I still can’t figure out what
happened with the crusts. We genuinely
tried. Rory and I
chilled our dough thoroughly, as instructed, before rolling it out. We dusted the countertop and the rolling pin
liberally with flour. But the crusts
would disintegrate when we tried to pick them up, and after repeated re-roll-out
attempts – each one less successful than the last – they ultimately Super Glued
themselves to the counter surface. In
desperation, we finally just scraped the dough blobs off the counter and
pressed them into the pan. Alas, there
wasn’t really enough visible at the top to do any crimping. In fact, there wasn’t much dough peeking up
at all.
The
pumpkin pie, meanwhile, inexplicably listed to one side so that the filling was
spilling out on one side but not high enough on the other.

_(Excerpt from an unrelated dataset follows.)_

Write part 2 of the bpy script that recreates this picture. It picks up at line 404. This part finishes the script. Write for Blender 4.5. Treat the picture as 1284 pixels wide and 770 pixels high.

We couldn’t help but notice that
there was nothing about our pies that looked anything like her beautiful Sunset
Magazinesque versions. Not to place
blame anywhere, especially considering all my own previous failures with pie
crusts, but I do think that cup thing was a factor.
When
my daughter-in-law arrived on Thanksgiving morning and surveyed our work, she
heroically disguised her dismay. That her name – nay, her family’s name –
should be associated with these fruity fiascoes must have cut her to the
quick. But in her inimitable fashion,
she thanked us for baking, even gamely downed a piecelet of each that
night. My personal theory is that after
dinner, she got in her car, rolled up the windows, and screamed for 40 miles.
There
hasn’t been any mention of my making the pies since then, even though she is now
encumbered with two tiny kids. I’m sure she still wrings her hands at the memory
and wonders, how can people not follow
simple instructions? Rather than unleash
the Crust Killer and the Math Mangler on her recipes again, I think she’d make
those pies with the kids strapped to her body, and peel the apples with her
teeth. Even I would have to agree: if you want something done right, you have to
do it yourself.
Just
for the record, I got a set of dry measuring cups for Christmas that year.